CHASSEURS

June 10th, 1918

Our Division has taken over a new sector from the French just to the right of our line bordering on the sector occupied by the Iowas and it is at present occupied by Major Donovan with Companies A and B of his battalion. It has a picturesque name, “The Hunter’s Meeting Place—Rendezvouz des Chasseurs,” and is even more picturesque than its name. There is a high hog-back of land jutting out towards the German line between deep thickly-wooded valleys. When this was a quiet sector the French soldiers in their idle time put a great deal of labor on it to make it comfortable and attractive, and when I came out here a few days ago I could easily have believed it if told there was no such a thing as war, and that this whole place had been designed as a rustic semi-military playground for the younger elements on some gentleman’s country estate. The officers’ dugouts are against the side of the steeply sloping hill so that only the inner portion is really under ground, windows and doors on one side opening on terraces which have flower beds, strawberry plots, and devices made of whitewashed stones.

We dine al fresco under the trees. An electric light plant is installed and I spent last night on the Major’s bunk indulging an old habit of reading late. Donovan, like McCoy, always has some books with him no matter where he goes; and I got hold of a French translation of “Cæsar’s Commentaries,” with notes by Napoleon Bonaparte.
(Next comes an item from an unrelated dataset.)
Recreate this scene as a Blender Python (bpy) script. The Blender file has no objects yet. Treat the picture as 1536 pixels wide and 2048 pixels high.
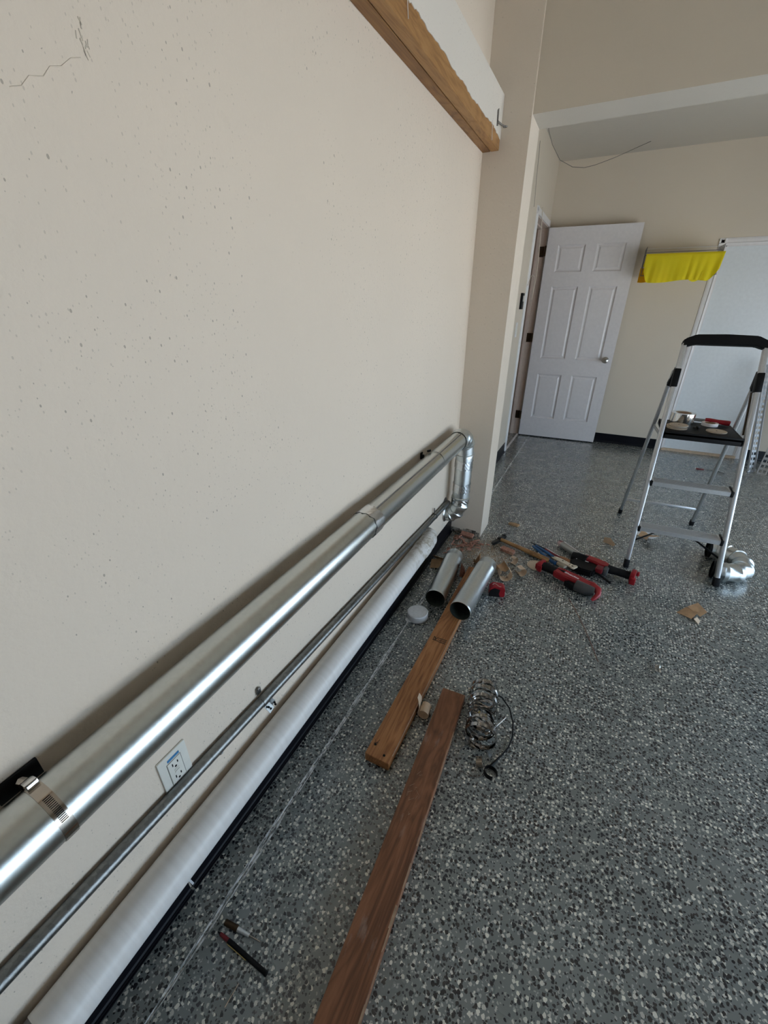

I enjoy being with Donovan. He is so many-sided in his interests, and so alert-minded in every direction, and such a gracious attractive fellow besides, that there is never a dull moment with him. His two lieutenants, Ames and Weller, are of similar type; and as both are utterly devoted to him, it is a happy family. Ames takes me aside periodically to tell me in his boyish, earnest way that I am the only man who can boss the Major into taking care of himself, and that I must tell him that he is doing entirely too much work and taking too great risks, and must mend his evil ways. I always deliver the message, though it never does any good. Just now I am not anxious for Donovan to spare himself, for I know that he has been sent here because, in spite of its sylvan attractiveness, this place is a post of danger, so situated that the enemy could cut it off from reinforcements, and bag our two companies unless the strictest precautions are kept up.

Major Allen Potts, a genial and gallant Virginian, who is now in charge of the military police, has obtained permission to bring up one company of his M. P.’s to help our fellows hold the line. It is a good idea. The M. P. have a mean job as they have to arrest other soldiers for breach of regulations; and they are exposed to resentful retorts of the kind, “Where’s your coat?” “Where you’ll never go to look for it—out in No Man’s Land.” Nobody can talk that way to Major Potts’s outfit.

There was a gas attack last night on the French sector called Chapellotte on the edge of the bluff to our immediate right, and Donovan and I went over this morning to see the extent of the damage. As we climbed the steep hill to reach the French positions we met Matthew Rice of Company A, who was in liaison with the French; and he told us in the coolest way in the world a story of a sudden gas attack in the middle of the night, which put out of action nearly two hundred men, leaving himself and four or five Frenchmen the only surviving defenders of the hill. If the same thing were to happen at Chasseurs the Germans could easily follow it up and capture the whole outfit; and I can see the reason for Major Donovan’s ceaseless precautions.